■ **Data rows**:
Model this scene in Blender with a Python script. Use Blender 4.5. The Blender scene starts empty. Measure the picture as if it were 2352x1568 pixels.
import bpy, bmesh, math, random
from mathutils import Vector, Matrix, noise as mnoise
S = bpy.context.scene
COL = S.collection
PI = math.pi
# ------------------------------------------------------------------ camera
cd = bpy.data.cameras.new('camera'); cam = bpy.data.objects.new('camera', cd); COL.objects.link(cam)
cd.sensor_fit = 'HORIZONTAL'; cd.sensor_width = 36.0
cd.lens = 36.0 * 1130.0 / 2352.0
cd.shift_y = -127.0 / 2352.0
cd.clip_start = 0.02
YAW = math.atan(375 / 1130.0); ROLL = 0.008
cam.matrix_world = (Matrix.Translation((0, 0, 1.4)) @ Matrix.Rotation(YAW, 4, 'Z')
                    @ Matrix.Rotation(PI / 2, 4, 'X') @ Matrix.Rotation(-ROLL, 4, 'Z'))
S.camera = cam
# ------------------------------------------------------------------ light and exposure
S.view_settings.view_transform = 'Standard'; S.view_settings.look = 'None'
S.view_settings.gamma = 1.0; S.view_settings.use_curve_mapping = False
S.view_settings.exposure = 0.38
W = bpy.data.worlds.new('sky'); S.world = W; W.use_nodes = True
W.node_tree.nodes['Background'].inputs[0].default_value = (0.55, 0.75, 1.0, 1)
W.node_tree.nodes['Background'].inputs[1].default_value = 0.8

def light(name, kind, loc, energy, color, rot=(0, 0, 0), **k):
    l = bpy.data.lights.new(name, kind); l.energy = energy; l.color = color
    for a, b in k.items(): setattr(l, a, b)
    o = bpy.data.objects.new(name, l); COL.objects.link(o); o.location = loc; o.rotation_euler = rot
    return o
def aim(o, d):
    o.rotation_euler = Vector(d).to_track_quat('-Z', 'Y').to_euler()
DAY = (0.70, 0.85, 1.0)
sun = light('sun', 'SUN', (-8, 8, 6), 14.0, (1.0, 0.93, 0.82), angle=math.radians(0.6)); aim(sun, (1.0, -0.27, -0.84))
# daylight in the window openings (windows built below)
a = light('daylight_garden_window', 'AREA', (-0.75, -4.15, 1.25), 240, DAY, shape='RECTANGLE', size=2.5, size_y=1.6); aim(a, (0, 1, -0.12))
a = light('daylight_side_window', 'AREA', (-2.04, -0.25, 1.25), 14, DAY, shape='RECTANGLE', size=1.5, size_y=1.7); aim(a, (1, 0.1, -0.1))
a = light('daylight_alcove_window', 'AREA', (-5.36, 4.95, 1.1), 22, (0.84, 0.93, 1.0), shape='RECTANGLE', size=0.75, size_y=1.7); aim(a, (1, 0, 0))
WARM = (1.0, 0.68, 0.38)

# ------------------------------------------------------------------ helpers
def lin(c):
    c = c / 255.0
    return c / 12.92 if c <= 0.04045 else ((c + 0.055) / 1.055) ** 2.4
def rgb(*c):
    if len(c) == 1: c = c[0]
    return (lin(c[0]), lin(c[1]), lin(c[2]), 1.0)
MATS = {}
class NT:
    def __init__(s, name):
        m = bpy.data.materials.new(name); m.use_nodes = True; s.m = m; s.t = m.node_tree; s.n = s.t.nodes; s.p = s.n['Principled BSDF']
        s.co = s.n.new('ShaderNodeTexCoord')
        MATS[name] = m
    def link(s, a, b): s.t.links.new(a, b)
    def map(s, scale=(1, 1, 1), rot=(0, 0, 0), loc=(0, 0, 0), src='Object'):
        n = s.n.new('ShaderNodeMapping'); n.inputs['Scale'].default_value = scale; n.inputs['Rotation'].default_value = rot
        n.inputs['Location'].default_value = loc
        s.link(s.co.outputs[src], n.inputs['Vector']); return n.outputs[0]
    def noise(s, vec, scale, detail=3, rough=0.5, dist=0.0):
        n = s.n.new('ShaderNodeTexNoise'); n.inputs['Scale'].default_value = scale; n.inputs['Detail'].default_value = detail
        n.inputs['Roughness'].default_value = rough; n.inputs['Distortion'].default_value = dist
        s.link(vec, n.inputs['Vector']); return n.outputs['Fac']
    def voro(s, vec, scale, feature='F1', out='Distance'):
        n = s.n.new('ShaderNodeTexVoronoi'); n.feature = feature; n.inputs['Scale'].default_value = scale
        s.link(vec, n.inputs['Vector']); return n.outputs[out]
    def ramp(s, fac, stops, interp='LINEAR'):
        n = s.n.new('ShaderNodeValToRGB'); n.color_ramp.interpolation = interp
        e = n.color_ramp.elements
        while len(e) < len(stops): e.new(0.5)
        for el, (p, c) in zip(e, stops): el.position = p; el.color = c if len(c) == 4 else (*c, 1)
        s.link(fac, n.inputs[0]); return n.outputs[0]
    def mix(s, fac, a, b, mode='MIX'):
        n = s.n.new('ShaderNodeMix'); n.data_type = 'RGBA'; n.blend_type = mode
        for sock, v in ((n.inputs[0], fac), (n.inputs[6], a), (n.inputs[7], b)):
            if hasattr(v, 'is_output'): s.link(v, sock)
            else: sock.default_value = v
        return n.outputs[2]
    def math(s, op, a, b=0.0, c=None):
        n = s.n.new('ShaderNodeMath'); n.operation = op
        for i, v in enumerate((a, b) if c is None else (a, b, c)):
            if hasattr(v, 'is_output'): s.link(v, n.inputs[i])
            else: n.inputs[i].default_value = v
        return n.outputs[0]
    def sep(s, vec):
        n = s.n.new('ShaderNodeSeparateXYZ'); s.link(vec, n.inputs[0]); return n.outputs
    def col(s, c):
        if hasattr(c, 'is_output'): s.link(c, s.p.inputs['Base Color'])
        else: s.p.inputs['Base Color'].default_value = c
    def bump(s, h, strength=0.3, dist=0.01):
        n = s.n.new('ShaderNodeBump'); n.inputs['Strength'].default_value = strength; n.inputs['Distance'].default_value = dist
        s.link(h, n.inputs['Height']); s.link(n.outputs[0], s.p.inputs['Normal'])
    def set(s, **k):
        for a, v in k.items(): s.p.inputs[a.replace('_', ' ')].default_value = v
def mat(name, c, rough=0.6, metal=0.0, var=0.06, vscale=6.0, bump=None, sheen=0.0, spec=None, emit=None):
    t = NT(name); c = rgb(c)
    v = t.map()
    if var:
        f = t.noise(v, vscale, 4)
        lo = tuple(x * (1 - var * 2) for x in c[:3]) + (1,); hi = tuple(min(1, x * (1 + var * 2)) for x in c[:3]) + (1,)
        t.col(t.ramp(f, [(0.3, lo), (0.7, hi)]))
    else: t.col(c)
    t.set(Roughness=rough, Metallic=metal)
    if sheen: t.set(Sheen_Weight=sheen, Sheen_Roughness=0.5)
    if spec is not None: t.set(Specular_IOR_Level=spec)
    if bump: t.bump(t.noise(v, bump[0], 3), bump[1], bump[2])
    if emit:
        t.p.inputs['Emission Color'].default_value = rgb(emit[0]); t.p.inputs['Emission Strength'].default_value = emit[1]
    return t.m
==
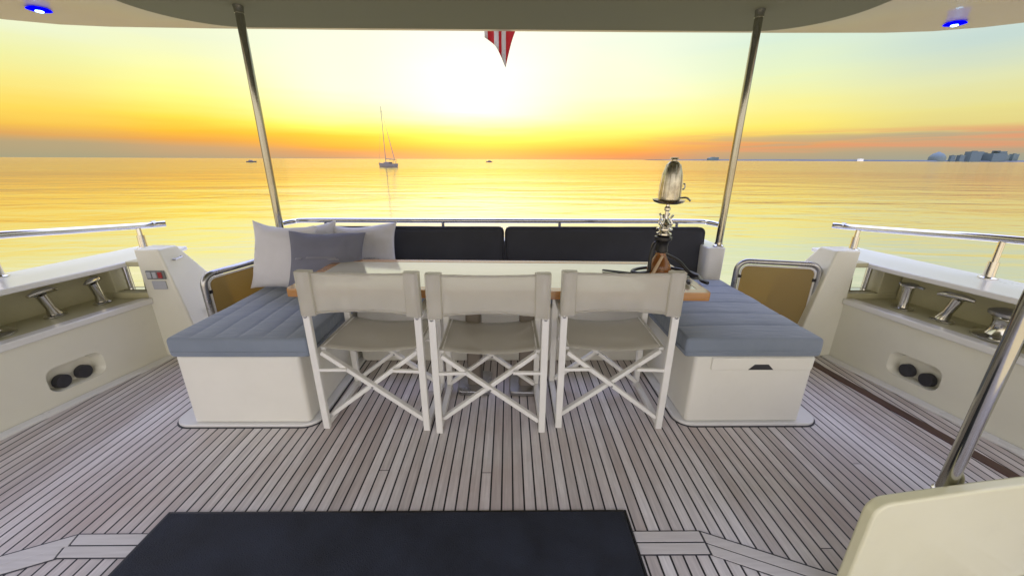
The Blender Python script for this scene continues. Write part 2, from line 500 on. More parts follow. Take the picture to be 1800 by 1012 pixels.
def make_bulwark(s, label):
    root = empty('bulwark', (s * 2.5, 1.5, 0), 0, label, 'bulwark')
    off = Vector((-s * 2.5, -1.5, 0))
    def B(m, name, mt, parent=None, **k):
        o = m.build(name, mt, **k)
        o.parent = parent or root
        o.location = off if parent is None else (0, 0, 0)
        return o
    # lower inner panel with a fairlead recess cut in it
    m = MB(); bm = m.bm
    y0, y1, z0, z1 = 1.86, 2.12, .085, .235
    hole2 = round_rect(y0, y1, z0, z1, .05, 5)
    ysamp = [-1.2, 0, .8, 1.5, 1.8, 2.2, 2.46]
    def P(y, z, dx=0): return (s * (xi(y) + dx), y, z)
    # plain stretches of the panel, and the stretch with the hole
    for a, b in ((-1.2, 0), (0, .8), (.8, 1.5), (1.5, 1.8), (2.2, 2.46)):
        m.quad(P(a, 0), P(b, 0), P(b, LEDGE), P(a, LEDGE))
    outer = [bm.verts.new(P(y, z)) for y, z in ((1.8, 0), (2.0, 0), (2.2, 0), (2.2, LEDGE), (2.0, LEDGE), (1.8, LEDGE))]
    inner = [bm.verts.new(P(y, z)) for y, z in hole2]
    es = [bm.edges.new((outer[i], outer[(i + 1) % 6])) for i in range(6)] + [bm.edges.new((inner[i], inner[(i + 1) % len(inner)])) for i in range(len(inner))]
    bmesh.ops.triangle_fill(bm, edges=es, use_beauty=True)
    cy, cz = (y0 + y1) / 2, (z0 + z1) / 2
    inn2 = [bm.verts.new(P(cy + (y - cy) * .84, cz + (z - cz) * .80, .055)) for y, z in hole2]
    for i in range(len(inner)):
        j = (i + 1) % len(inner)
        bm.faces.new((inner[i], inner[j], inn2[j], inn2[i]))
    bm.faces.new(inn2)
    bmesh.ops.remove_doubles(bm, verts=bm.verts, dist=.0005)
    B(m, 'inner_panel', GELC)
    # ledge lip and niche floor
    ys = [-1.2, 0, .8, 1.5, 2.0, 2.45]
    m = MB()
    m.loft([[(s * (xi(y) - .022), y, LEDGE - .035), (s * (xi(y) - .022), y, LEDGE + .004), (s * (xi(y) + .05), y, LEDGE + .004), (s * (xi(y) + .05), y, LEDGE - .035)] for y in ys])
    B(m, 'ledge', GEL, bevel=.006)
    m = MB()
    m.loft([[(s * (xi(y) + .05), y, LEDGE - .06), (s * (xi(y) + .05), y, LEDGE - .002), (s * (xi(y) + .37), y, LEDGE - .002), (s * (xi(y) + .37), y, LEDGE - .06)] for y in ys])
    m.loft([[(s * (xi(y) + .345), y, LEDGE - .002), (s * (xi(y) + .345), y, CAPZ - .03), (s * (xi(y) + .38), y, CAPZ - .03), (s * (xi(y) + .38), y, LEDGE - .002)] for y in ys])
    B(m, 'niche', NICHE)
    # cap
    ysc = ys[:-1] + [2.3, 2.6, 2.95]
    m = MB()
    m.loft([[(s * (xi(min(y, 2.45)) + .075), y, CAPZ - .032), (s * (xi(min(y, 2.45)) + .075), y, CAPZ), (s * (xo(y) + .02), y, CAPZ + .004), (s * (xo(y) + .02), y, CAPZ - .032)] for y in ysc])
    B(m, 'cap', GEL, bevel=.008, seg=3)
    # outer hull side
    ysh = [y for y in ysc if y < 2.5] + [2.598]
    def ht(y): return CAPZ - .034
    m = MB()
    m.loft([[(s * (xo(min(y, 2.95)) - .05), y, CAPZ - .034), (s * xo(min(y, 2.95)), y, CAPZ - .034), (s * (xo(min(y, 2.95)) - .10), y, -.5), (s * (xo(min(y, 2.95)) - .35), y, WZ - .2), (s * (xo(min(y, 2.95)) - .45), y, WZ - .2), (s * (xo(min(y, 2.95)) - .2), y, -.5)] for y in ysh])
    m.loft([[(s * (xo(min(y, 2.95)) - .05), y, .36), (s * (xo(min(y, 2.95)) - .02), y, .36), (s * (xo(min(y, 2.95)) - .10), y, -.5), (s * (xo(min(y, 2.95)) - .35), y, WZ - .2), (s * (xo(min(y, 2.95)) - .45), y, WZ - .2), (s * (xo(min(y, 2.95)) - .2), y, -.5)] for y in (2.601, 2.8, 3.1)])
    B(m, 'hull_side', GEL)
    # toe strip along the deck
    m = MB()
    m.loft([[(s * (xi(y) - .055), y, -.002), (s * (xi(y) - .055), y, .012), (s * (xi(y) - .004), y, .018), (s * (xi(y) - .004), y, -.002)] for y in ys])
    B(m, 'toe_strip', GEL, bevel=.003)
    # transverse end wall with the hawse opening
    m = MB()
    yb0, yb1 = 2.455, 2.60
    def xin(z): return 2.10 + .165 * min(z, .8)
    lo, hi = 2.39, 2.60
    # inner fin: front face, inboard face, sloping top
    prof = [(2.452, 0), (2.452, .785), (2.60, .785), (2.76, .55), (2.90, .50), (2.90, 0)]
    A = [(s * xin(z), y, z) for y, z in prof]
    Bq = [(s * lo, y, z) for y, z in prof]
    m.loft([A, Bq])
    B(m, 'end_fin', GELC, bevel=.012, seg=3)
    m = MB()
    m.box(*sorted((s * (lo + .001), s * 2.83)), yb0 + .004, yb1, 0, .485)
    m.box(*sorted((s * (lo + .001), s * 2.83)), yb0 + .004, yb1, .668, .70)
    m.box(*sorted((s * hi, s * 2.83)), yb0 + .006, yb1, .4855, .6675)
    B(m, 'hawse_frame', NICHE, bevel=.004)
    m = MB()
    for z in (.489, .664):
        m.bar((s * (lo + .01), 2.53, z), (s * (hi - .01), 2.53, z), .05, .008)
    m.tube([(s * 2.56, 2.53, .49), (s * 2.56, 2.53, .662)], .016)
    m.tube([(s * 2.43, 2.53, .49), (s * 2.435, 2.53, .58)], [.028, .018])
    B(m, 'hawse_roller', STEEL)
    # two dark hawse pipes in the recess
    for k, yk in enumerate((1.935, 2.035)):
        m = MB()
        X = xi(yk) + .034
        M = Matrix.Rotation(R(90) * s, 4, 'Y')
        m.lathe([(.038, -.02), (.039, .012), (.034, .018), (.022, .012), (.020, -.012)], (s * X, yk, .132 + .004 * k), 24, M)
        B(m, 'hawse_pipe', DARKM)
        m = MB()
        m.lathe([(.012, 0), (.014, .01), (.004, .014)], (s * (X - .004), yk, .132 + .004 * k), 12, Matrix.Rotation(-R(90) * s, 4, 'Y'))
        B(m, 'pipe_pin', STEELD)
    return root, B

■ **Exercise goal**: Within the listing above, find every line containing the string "picture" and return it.

■ **Result for this task**:
Model this scene in Blender with a Python script. Use Blender 4.5. The Blender scene starts empty. Measure the picture as if it were 2352x1568 pixels.
The Blender Python script for this scene continues. Write part 2, from line 500 on. More parts follow. Take the picture to be 1800 by 1012 pixels.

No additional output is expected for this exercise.